Cautivo y desarmado, el estado mayor del PSOE abandonó sus viejas trincheras y el independentismo alcanzó sus últimos objetivos en sus consabidas negociaciones. El enredo “amnistía por investidura” terminó el 31 de octubre. Justo el día en que la heredera de Felipe VI se rendía ante la Constitución y la voluntad de los españoles, Sánchez se rendía ante Carles Puigdemont. La coincidencia no puede ser más perturbadora. Ahora solo queda esperar a ver qué dice la exposición de motivos de la proposición de ley de amnistía a punto de entrar en el telar parlamentario. Algo así: España lo reclama porque Sánchez lo necesita.

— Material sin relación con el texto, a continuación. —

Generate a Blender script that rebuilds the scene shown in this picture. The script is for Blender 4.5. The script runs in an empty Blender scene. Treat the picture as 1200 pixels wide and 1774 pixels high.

Por el bien de todos, aunque esa iniciativa sea es la clave de bóveda de la ecuación de poder reinventable sobre objetivos republicanos y plurinacionales de los que van a hacerla posible.
Dicen que si esto sale bien a Sánchez no habrá quien le tosa. Es “una apuesta de mucho riesgo”, dicen las crónicas. Por tanto, puede ganar o puede perder. Puede salir bien o puede salir mal. Pero si tenemos en cuenta la aberración de la base (enemigos del Estado como garantes de su gobernabilidad), casi mejor que le salga mal. Que le salga bien significa que el terreno queda abonado para la normalización del fraude electoral y las exigencias morales de la política. Entonces habremos aprendido que sale barato aplicar el principio maquiavélico de que el fin justifica los medios. Y que todo vale si eres capaz de explicarlo. Ahora cabe preguntarse qué esperanza de vida tiene una alianza de poder que deja la gobernabilidad del Estado en manos de quienes aspiran a reventarlo. Y qué puede salir mal en una operación de partido que perpetra un fraude electoral, divide a la sociedad, ataca el principio de igualdad entre personas y territorios, deja al poder judicial a los pies de los caballos y presenta una frustrante asimetría entre la voluntad de olvidar de una parte y la voluntad de reincidir de la otra.
En todo caso el proyecto alumbrado a la luz del canje mencionado (amnistía por investidura) podría superar el relato político. Vale. Pero no el relato moral que, a diferencia de aquel, responde a pocos, pero inamovibles valores de carácter universal. De ahí que quienes somos incapaces de encajar una cosa así en el ideario de la izquierda nos quedamos hablando solos ante el hecho de que un personaje como Carles Puigdemont, de cuentas pendientes con la justicia y verificada falta de representatividad (sus bases la han dejado tirado en dos consultas) sea el político más cortejado de la temporada.
Se entiende que la aritmética electoral del 23 de julio le había convertido en el rey del mambo, pero no se entiende el precio que Sánchez y su estado mayor va a pagar por tener de su parte a los siete disputados que pastorea el prófugo de Waterloo.